Limiting the number of activated output neurons in autoencoder

MngFrc · May 21, 2020, 7:14pm

Hi everyone,

I am implementing an autoencoder. It has a symmetric stuctrure:

Input layer: 100 neurons
hidden layer 1: 40 neurons
hidden layer 2: 20 neurons
hidden layer 3 == encoder output layer: 4 neurons
hidden layer 4: 20 neurons
hidden layer 5: 40 neurons
Output layer: 100 neurons

I am using ReLu activation function and Adam optimizer with weight decay,

What I am trying to deploy is a mechanism which allows me to limit the number of activated neurons in the bottleneck layer (hidden layer 3). It means that I would like to have 1 neuron out of 4 activated. That is why, for every batch or for the entire training dataset (so, before perform the proper training) - I still must tune this option -, I compute the following term that must be added to the loss function. Once it is done, I perform the backpropagation.

def kl_divergence(rho, rho_hat):
    # i count the number of activated neurons

    for i in range(rho_hat.shape[0]):
        for j in range(rho_hat.shape[1]):
            if rho_hat[i,j]>0:
                rho_hat[i,j]= 1
            else:
                rho_hat[i,j]= 0
    rho_hat = ((rho_hat.sum(dim=0))/rho_hat.shape[0])

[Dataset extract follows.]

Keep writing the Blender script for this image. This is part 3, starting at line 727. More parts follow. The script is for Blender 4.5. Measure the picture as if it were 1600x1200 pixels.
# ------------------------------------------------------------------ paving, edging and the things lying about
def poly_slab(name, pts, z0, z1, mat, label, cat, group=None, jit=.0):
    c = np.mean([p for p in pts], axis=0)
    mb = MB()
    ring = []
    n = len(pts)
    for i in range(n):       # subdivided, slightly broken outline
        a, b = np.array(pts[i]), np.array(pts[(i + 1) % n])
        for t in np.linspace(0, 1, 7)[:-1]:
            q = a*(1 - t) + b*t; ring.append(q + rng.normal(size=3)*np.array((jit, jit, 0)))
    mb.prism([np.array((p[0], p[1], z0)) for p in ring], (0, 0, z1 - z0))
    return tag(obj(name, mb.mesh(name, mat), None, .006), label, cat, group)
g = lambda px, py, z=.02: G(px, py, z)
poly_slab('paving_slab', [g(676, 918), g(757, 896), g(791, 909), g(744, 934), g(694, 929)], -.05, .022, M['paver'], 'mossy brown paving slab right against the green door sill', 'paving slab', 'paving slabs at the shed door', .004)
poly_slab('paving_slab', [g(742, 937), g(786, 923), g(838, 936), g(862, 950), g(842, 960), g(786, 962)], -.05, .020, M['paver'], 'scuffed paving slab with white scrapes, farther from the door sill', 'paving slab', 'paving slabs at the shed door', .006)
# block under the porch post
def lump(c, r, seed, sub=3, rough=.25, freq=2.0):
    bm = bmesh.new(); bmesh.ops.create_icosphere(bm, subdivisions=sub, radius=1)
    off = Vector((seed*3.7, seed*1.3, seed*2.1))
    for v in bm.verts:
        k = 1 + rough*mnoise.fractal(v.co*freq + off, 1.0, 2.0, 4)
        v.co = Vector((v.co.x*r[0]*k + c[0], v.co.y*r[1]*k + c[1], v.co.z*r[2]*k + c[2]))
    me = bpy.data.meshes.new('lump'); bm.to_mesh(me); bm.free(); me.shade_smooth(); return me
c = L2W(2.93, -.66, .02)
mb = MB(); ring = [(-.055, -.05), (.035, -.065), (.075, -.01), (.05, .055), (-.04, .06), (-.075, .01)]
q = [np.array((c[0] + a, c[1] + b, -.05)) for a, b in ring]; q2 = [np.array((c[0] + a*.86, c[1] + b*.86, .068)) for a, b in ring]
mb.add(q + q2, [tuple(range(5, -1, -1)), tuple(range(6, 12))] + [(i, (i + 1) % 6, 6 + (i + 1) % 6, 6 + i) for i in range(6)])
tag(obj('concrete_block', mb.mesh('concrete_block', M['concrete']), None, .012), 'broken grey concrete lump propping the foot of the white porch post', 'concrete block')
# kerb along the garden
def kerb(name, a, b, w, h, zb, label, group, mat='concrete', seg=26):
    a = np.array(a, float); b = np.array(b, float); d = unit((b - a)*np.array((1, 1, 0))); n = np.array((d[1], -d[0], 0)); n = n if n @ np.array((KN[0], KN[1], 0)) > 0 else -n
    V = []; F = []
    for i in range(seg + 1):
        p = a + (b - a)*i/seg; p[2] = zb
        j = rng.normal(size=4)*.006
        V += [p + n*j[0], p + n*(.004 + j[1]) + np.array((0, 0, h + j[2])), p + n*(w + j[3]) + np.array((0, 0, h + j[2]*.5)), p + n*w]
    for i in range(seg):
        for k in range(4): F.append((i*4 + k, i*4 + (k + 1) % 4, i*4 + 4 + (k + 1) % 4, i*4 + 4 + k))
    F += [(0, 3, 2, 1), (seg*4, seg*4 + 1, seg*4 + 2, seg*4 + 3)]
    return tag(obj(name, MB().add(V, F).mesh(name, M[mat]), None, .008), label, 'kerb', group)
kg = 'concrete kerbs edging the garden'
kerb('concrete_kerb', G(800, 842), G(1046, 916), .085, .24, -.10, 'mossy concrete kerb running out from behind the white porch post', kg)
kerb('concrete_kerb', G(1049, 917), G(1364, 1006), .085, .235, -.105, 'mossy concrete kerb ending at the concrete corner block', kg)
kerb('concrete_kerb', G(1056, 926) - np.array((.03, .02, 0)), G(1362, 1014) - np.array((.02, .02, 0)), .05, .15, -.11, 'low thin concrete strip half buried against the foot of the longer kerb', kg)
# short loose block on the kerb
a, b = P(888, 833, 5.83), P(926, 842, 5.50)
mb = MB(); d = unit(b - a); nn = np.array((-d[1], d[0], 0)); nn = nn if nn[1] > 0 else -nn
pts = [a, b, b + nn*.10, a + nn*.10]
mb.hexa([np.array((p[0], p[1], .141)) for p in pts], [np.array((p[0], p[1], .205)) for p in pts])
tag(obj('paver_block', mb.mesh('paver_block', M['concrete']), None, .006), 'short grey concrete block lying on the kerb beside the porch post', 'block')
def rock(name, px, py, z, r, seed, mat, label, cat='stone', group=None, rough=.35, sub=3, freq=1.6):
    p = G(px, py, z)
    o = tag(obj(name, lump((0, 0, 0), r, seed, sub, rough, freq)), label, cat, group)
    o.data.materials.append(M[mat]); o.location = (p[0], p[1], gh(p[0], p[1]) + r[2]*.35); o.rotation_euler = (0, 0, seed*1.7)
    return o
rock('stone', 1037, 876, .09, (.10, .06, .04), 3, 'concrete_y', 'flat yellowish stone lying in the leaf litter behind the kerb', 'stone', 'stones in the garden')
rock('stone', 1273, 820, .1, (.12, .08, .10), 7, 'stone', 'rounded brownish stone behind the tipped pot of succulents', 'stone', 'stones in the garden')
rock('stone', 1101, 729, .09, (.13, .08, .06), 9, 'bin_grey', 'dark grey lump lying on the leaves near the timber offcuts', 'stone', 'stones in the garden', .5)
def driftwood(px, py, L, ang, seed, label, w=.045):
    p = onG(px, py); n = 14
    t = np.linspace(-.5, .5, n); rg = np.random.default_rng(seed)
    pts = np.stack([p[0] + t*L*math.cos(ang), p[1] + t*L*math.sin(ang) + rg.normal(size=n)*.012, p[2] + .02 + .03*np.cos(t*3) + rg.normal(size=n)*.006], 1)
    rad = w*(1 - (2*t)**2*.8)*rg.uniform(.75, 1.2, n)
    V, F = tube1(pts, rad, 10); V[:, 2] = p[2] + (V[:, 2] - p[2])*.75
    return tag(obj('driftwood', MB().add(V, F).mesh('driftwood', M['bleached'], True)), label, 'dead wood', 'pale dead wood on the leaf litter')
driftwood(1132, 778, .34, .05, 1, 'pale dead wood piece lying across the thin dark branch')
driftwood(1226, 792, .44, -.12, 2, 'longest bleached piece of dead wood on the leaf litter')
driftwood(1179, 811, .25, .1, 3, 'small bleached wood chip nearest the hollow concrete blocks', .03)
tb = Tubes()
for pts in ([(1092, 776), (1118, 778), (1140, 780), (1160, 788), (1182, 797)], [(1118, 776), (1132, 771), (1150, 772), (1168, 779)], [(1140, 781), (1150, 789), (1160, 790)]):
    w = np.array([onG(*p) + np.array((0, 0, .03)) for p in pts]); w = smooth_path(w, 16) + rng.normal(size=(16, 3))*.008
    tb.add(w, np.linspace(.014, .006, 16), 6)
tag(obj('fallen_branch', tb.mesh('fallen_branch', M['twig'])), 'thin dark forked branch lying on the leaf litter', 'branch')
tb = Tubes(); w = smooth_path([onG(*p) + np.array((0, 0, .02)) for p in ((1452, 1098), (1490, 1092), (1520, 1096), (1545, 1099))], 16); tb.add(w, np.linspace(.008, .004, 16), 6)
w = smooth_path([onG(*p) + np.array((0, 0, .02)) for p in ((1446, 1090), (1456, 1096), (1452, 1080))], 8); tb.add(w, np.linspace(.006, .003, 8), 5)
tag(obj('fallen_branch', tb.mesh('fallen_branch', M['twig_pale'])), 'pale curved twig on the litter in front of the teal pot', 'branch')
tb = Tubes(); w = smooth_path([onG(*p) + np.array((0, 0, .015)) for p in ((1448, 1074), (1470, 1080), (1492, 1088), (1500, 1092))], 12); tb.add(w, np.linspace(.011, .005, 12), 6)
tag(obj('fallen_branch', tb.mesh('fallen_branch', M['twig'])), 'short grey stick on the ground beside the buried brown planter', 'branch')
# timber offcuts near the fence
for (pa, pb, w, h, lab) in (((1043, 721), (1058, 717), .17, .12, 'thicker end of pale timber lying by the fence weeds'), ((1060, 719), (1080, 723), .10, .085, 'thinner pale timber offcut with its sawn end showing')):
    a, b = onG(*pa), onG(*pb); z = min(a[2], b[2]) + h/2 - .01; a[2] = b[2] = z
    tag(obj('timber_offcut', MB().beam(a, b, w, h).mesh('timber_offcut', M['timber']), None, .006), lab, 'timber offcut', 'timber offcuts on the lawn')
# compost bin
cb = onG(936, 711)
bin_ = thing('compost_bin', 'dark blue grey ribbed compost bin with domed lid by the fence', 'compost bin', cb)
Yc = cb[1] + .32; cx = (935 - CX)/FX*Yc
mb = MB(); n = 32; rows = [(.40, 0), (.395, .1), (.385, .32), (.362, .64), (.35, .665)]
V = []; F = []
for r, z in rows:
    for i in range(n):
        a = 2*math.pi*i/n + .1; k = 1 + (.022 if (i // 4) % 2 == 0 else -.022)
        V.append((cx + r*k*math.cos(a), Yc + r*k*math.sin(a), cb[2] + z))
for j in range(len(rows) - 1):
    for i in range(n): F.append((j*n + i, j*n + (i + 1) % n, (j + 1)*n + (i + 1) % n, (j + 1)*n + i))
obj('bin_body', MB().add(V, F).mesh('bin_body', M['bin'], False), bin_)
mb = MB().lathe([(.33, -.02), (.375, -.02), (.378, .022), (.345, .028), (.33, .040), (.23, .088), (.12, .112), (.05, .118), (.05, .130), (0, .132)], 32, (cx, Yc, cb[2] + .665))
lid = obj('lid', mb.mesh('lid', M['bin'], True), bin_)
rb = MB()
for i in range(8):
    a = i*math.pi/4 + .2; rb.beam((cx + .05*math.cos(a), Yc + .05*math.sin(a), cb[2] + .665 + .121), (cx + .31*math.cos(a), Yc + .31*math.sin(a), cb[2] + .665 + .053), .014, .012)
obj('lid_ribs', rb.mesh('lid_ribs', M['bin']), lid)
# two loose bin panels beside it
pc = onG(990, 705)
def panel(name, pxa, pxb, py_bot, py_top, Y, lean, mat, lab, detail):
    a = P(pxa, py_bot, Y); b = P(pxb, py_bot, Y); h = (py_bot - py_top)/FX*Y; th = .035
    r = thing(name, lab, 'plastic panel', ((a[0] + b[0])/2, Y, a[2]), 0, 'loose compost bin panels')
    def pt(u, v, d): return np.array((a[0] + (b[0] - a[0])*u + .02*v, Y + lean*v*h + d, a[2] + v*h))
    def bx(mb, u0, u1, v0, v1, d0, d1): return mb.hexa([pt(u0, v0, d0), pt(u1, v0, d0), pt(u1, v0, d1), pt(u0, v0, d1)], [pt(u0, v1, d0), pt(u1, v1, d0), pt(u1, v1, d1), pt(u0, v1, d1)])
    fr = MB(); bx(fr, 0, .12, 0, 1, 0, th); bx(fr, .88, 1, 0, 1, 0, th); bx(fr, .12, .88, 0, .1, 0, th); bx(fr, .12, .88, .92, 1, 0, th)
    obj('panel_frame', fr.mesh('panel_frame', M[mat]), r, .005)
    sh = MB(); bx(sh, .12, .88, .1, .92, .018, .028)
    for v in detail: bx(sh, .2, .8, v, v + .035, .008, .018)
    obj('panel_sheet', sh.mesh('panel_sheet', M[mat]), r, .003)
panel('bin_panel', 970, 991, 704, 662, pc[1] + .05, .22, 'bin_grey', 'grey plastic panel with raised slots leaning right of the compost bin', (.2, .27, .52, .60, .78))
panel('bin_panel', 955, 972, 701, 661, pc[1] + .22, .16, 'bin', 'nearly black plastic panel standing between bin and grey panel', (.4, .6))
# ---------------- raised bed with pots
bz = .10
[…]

    for i in range(len(rho_hat)): # len(rho_hat)==4
        if rho_hat[i]==0:
            rho_hat[i]=0.000001
        elif rho_hat[i]==1:
            rho_hat[i]=0.999999
    ##########print("rho hat summed")
    ##########print(rho_hat)
#     rho_hat = torch.mean(torch.sigmoid(rho_hat), 1) # sigmoid because we need the probability distributions
# #     # we make rho the same dimension as rho_hat sot we can calculate the KL divergence between them
#     rho = torch.tensor([rho] * len(rho_hat)).to(device)
#     print(rho_hat)
#     print(rho_hat.shape)
    rho = torch.tensor([rho] * len(rho_hat)).to(device)
    # we return the KL divergence between rho and rho_hat.
    ##########print("rho hat log computation")
    return torch.sum(rho * torch.log(rho/rho_hat) + (1 - rho) * torch.log((1 - rho)/(1 - rho_hat))).item()
 
# define the sparse loss function
# Note that the calculations happen layer-wise in the function sparse_loss(). We iterate through the model_children list 
# and calculate the values. These values are passed to the kl_divergence() function and we get the mean probabilities as
# rho_hat. Finally, we return the total sparsity loss from sparse_loss() function .
def sparse_loss(rho, x, feat_name):
    values = x
    loss = 0
    if feat_name=="SNR":
        for i in range(len(model_children_SNR)):
            values = model_children_SNR[i](values)
            values = F.relu(values)
#             print(values.shape)
            # VALUES WILL BE OUR RHO HAT
            if i==2:
                # this is the batch_loss
                loss += kl_divergence(rho, values)
                break
        return loss
    elif feat_name=="bsr":
        for i in range(len(model_children_bsr)):
            values = model_children_bsr[i](values)
            # VALUES WILL BE OUR RHO HAT
            if i==2:
                loss += kl_divergence(rho, values)
                break
        return loss